Philippi was the first European city to be evangelised when Paul visited the city around 49AD. Located on the eastern edge of Europe, in current-day Macedonia, Philippi was a trading city that received various waves of migration as political fortunes in the Roman Empire shifted.

When Paul was writing to the Philippians, 20 to 30 years after Christ’s death and resurrection, he was writing to people who had settled from a variety of other locations. It was to these Christians of immigrant backgrounds that Paul would say, ‘our true homeland is in heaven.’

Lazarus, that broken-down man who begged outside the gates of the rich man, would know of this truth when he eventually came to eternal life in the bosom of Abraham. In this parable, Jesus wanted to draw attention to Lazarus, who had known what it was like to be rejected and excluded from among the people where he lived. Before he was comforted, Lazarus experienced what so many among us still experience today, the difficulties of living at the peripheries. Yet Lazarus looked with hope towards his future in God, finding comfort where it could properly be located.

Pope Francis noted this way of God for us, all pilgrims on the journey to our eternal destiny. He wrote for this year’s 108th World Day of Migrants and Refugees:

No one must be excluded. God’s plan is essentially inclusive and gives priority to those living on the existential peripheries… The Kingdom of God is built with them, for without them it would not be the Kingdom that God wants.

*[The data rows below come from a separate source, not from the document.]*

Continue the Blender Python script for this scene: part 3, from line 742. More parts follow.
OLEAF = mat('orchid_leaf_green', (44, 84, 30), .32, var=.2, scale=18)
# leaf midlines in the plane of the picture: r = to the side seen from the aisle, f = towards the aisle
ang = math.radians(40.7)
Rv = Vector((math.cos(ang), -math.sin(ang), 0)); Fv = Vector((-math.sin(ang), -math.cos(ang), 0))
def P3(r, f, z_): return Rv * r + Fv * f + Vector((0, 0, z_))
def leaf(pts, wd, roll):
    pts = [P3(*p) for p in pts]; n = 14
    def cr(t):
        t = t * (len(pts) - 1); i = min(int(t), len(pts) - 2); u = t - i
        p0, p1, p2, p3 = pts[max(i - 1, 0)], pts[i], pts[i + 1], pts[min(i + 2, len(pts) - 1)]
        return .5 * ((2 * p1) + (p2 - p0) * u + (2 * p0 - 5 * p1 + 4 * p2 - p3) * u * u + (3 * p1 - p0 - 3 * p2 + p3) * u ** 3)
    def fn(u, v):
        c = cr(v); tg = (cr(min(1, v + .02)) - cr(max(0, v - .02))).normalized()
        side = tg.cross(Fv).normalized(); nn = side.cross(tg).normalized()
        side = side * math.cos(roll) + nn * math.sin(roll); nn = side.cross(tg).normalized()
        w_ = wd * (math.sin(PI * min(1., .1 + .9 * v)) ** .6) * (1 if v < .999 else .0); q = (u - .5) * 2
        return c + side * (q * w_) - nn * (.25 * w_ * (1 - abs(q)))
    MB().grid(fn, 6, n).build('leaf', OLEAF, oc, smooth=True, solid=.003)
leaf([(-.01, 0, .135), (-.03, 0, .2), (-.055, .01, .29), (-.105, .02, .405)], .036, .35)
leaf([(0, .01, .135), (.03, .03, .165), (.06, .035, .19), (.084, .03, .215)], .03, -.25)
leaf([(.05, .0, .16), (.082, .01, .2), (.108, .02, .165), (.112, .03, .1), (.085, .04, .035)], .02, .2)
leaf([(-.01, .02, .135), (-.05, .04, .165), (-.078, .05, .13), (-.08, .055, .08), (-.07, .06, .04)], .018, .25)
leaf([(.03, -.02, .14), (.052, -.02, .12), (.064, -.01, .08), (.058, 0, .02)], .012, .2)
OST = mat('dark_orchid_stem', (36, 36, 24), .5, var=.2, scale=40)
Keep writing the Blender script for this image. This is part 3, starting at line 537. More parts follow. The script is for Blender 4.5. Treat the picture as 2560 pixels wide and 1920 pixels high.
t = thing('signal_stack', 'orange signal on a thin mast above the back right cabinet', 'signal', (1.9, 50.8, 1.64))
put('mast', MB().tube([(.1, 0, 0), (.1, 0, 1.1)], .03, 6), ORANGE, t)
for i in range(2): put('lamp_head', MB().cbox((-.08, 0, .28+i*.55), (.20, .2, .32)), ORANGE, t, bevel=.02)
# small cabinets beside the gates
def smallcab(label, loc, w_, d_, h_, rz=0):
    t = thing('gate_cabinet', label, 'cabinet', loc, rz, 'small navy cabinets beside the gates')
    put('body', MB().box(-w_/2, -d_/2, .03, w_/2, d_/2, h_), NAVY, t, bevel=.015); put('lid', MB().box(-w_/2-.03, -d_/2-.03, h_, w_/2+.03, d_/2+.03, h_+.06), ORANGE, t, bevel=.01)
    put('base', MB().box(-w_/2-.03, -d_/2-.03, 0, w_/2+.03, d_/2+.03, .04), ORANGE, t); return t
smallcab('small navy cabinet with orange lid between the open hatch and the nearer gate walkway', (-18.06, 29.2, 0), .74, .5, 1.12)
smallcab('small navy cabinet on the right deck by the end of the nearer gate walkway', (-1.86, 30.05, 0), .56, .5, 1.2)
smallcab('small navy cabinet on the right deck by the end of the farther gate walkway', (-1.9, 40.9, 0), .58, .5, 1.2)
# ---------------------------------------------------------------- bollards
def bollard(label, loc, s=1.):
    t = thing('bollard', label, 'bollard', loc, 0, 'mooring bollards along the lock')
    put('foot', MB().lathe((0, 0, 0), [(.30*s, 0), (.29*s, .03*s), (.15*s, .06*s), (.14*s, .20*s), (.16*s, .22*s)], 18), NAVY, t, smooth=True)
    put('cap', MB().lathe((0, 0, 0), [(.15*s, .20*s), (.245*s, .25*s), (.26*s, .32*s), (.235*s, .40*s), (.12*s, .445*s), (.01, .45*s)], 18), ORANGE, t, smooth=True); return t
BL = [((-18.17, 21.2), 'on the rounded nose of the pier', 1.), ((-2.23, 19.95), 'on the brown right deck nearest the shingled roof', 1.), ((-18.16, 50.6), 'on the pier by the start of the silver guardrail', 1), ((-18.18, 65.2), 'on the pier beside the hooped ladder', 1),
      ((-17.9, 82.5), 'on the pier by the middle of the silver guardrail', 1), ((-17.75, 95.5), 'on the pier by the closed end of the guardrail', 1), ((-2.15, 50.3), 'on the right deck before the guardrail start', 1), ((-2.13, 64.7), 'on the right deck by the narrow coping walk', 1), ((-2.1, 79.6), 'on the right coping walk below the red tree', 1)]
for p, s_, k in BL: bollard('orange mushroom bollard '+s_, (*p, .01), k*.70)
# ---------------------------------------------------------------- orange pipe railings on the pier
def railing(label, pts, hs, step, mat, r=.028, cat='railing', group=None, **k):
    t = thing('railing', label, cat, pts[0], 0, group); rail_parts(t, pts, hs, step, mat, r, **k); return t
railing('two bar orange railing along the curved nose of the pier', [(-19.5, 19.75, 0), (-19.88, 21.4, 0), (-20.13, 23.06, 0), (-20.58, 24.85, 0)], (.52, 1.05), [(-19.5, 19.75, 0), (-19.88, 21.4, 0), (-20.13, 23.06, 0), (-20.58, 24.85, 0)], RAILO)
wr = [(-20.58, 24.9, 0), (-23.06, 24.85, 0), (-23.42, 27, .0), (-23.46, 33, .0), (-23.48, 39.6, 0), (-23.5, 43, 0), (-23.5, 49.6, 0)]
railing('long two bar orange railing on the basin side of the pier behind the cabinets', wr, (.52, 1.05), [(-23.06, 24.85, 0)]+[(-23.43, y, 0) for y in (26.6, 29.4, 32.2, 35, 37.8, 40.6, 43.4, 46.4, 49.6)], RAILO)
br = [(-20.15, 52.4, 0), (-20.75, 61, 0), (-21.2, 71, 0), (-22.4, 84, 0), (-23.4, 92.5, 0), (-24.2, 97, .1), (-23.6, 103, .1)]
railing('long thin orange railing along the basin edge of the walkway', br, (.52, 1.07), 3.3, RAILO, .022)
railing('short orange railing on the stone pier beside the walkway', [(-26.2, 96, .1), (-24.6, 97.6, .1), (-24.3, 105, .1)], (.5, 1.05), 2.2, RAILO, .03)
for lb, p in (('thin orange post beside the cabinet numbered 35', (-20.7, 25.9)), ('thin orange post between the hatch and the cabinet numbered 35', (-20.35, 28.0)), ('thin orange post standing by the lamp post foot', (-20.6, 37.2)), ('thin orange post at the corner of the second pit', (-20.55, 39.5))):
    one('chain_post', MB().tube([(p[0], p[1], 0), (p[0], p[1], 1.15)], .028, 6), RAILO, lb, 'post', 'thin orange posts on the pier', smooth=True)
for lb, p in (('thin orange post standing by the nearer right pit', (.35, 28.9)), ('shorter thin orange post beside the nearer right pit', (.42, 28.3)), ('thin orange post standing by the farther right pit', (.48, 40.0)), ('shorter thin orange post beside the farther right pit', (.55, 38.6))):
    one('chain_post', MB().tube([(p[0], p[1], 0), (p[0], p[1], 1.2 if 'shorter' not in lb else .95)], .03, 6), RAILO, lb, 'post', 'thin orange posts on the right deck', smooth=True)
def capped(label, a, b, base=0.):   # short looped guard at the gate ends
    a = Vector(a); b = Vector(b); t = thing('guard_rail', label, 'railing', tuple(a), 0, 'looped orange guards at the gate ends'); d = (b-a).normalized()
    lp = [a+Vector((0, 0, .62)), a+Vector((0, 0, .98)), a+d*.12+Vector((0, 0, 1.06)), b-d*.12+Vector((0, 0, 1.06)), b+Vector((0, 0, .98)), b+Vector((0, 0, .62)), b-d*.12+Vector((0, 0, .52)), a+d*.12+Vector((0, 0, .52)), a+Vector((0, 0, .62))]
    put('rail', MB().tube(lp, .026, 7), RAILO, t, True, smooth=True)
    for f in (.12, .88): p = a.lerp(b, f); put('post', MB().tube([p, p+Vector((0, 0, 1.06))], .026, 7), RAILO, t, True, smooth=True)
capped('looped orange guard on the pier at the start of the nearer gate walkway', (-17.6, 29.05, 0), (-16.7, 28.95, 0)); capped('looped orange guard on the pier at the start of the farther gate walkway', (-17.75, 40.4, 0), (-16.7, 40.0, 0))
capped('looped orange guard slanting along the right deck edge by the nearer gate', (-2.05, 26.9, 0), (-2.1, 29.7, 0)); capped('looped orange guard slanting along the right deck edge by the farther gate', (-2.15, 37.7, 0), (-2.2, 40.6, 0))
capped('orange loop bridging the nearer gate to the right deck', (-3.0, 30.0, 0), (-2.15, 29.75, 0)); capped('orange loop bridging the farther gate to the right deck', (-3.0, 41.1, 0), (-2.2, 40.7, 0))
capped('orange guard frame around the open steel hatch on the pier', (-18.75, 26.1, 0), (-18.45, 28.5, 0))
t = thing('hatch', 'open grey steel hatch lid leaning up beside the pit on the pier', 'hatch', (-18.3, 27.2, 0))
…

The inclusion of those most vulnerable is the necessary condition for full citizenship in God’s Kingdom.

Each of us, but most notably you who are present for this annual Mass, know of the realities that make up a society such as ours, build in more recent decades on rolling waves of migration and asylum seeking. There has been hope and dreams in this reality, but also pain and heartache. For everyone, there has been the struggle of finding a new way in a new place, and learning to build a culture of love, justice and dignity. But we Christians, who look towards a distant horizon, we know that Christ has gone before us to prepare our place. And our hope is sure.

Mary MacKillop, our local saint from Fitzroy, was herself a second-generation immigrant. Her parents had come from Scotland to find a fresh start in this strange and wild land. She knew of the hopes and challenges of finding a home in her local surrounds, while drawing from both the light and the shadows of the history, culture and ways of another world. It was Mary who said, a bit like St Paul to the Philippians, ‘we are but travellers here.’

On this annual celebration of Migrant and Refugee Sunday, may we recognise and rejoice that we share in the pathways trodden by St Paul, Lazarus, and St Mary of the Cross. Yes, we look to find a place, a home, where we are located, but we know that we remain on a pilgrim journey nonetheless. We are citizens of God’s Kingdom, called to bring this Kingdom into the circumstances of our locations, our neighbourhoods, our places and our lives.